In line with doorstop's thoughts, I'd find it optimal if a game had emotional depth for those who want it, but would not try to force it on those that just want to focus on the pure "gaming" aspect. But can there be too little forcefeeding? After all some complained that there was no story in HL2 :)
Chrono Trigger <- Agreed, though it was upon his return. Very moving. Wish I felt that way about the ending... Lavos was a faceless and almost unnecessary villain.

[nitpick]
And aren't 2-D characters considered moderately well developed? They're no novel protagonists, but they have some development and an 'area' of multiple characteristics. A 3-D is what you want I think, having an 'area' of characteristics, plus some 'depth'. The pure 'stereotype' characters are considered one dimensional, not two...
[/nitpick]

I agree that characters are the only way to appropriately convey emotions. If you expect to get a reaction from the player, simply telling them of something in the story isn't going to do it. That's like the news, it's a passing glance at an event that doesn't really have a face or a name or any way to connect with. It's when you hear of its effect on actual people and how they react that it becomes actually emotional.

Example:
- Event
a) Your main villain goes out of his way to kill a fluffy kitty.
b) Your main villain goes out of his way to kill a fluffy kitty that belongs to a poor orphan, and it was her only friend.
- Reaction
a) Meh, he's a prick.
b) I'm actually feeling very sympathetic and sad for this orphan, who already has such a rough life... she didn't need her innocent kitty friend taken away.

You can work with b) to further plot or develop character, but a) is bland and without purpose. Connect to characters, and work with that. Don't just force feed players events that are supposed to have feeling.
There could be deeper reasonings to option a), perhalps he's fighting his own inner demons, and what may appear as some random act of violent agression could lead to deeper understandings later on, or as a subtle clue for people to hate him or associate him as a tortured individual, depending on how he looks when he does it. Your more likely to get that kind of reaction if a child kills a fluffy bunny rather than an adult, somethin's gotta be wrong if a child does it. ;D

I think visual representations of emotions ingame can hold a powerful impact as well, just look at the Silent Hill series and its representations of Evil, or the cutsy factor of Klonoa 2, Threads Of Fate, and other anime titles that kids like. Pokemon/Digimon should probably be mentioned, god knows kids couldn't seem to get enough of those.
A major element in developing emotional attachment is time.

If you have a character who's supposedly the hero's best friend, and they get killed off in the very first cut-scene, sure, it's a tragedy for the poor bloke. Let's all bow our heads for 2 seconds of silence and then move on...

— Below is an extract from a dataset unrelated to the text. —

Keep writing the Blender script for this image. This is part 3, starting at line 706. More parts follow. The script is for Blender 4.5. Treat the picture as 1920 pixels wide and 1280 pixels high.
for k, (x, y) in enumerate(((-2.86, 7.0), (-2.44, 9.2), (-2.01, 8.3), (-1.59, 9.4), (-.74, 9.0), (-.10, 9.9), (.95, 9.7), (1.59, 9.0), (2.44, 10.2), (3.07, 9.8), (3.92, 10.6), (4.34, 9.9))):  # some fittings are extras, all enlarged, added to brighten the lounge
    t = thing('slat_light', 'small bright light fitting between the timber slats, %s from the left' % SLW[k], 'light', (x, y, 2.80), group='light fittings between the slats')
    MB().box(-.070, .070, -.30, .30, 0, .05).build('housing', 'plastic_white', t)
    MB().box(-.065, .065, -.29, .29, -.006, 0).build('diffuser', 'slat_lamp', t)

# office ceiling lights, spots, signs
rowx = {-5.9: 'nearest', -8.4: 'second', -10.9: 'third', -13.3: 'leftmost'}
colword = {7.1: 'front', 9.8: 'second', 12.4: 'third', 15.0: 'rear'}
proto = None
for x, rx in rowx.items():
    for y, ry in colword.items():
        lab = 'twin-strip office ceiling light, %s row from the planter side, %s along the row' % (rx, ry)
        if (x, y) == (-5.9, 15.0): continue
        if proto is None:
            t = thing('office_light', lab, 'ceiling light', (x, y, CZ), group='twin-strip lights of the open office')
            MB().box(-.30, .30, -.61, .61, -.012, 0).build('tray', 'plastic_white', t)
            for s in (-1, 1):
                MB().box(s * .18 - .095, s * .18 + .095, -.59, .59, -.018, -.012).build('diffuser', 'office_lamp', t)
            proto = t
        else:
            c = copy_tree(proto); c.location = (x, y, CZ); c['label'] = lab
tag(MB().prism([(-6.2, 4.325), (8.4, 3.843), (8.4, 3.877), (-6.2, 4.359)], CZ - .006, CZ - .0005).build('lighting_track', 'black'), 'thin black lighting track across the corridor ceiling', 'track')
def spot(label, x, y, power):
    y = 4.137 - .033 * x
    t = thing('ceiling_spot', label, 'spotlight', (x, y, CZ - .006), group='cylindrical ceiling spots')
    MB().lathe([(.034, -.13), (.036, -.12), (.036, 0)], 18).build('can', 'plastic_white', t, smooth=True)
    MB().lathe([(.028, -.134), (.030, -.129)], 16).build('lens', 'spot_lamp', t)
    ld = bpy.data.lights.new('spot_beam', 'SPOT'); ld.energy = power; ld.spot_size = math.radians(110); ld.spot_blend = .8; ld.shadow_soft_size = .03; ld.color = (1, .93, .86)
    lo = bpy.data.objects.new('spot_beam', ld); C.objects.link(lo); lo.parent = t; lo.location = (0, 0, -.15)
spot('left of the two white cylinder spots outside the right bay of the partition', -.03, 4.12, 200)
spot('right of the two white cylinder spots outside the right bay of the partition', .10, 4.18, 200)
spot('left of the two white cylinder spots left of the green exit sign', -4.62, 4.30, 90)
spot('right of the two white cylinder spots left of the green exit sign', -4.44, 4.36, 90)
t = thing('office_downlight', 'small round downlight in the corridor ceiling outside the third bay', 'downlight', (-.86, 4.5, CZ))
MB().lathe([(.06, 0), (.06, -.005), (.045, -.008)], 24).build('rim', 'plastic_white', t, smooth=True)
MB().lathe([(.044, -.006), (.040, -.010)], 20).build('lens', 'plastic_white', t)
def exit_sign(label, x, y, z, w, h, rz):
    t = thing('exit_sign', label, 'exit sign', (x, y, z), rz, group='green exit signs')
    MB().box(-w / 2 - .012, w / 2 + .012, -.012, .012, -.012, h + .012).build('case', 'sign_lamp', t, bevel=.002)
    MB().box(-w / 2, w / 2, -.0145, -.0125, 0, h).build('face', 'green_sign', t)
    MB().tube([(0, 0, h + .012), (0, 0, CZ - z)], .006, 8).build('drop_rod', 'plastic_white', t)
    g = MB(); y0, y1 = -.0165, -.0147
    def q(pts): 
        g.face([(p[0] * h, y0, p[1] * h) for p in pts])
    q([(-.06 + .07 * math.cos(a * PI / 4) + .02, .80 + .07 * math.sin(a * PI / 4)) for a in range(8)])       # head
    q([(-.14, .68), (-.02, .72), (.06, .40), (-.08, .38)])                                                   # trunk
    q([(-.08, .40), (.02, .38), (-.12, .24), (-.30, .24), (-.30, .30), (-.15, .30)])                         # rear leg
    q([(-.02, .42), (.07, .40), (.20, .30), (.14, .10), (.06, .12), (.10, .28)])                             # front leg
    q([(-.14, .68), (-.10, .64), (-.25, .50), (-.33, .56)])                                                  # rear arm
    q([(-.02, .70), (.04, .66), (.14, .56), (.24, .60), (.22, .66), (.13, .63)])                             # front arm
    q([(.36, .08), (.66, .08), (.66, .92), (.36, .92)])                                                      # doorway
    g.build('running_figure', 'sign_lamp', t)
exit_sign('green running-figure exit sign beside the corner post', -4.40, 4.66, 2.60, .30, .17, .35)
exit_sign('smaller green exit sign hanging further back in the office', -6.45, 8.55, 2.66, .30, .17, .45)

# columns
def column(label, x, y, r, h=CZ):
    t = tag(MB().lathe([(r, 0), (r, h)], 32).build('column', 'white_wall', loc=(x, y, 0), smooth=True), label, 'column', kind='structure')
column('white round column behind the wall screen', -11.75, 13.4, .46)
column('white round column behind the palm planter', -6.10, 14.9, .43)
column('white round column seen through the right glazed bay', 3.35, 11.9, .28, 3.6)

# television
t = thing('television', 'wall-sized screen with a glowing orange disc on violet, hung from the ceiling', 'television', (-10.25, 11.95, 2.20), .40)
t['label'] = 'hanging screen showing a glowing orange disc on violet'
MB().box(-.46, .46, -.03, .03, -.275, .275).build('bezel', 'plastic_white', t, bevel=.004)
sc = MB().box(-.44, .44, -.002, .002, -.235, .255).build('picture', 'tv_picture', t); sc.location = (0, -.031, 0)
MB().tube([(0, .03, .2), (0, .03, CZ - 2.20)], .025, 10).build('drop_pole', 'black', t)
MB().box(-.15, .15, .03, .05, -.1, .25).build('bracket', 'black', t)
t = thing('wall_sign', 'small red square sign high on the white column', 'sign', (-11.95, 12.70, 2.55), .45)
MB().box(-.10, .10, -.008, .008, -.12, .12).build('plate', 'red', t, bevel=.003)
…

If you have a character who's been an active part of the game all the way through - constantly making comments, or offering assistance, or otherwise making their presence felt, then losing that character has a big impact. It may be a feeling of vast relief that you don't have to listen to their annoying chatter any more, but you still care about the fact that they're dead...


In X-COM: UFO, it's surprisingly easy to get emotional about your troops - unlike your wingmen in X-COM: Interceptor - the troops in UFO may not have discernable personalities, but they do have individual staticstics, and develop over time according to their history, and they have a history which you are intimately concerned with - you remember when your Commander was just a Rookie - you remember the time as a Sargeant he took a plasma shot to the chest and was on the sick list for a month recovering, and the time as a Captain when he was the last soldier standing fighting to defend one of your bases and took out 3 Ethereals with one burst of fire... In Interceptor, your wingmen are just voices on the comm system competing for kills and making annoyingly repetitive taunts whenever they get a kill - at least for me, the major concern about losing one of them is the cost of the replacement ship...
Exactly, i think character history has a lot to do with any emotional attachment the player may feel. Anyone remember Cannon Fodder, at the start of the game youd jus throw in the troops not thinking twice, but once you got the same few troops through a couple of levels you started being more cautious and if one died my god youd be kicking yourself after, seeing characters grow from your actions gets the player involved with the character, im not talking MMORPG style development here thou, but more subtle things, choices that the player has to make and different paths they can take the character down, as apposed to repeating actions to boost stats
Quote:Original post by Cosmic One
And aren't 2-D characters considered moderately well developed? They're no novel protagonists, but they have some development and an 'area' of multiple characteristics. A 3-D is what you want I think, having an 'area' of characteristics, plus some 'depth'. The pure 'stereotype' characters are considered one dimensional, not two...

I screwed up I mean to say flat/ round.
With flat being after first impression theirs nothing else to them and round having emotional depth and complex personalities.
One aspect that would be interesting to examine is how interactive Choices interact with the players emotions.



http://www.gamestudies.org/0101/juul-gts/
Quote:
Such as rules, goals, player activity, the projection of the player's actions into the game world, the way the game defines the possible actions of the player. It is the unique parts that we need to study now.
Delivering emotion through* gameplay
Quote:One aspect that would be interesting to examine is how interactive Choices interact with the players emotions.
This is correct. The posts about characters and the use of music were correct, but those are what we can readily borrow from other medium. Interactivity (gameplay) is what unique pertaining to games. It is about the design of game rules that convey emotions. This topic however is not really new. And you can draw many parallels from sport games, card games, group games, and other forms of games that do not involve computers.

What is it that induce fear in certain dice games or tarot games? How do the notions of inevitability and fate embeed in the game rules amplify fear by denying control?

The set of rules that induce emotion regardless of the context and content of the game.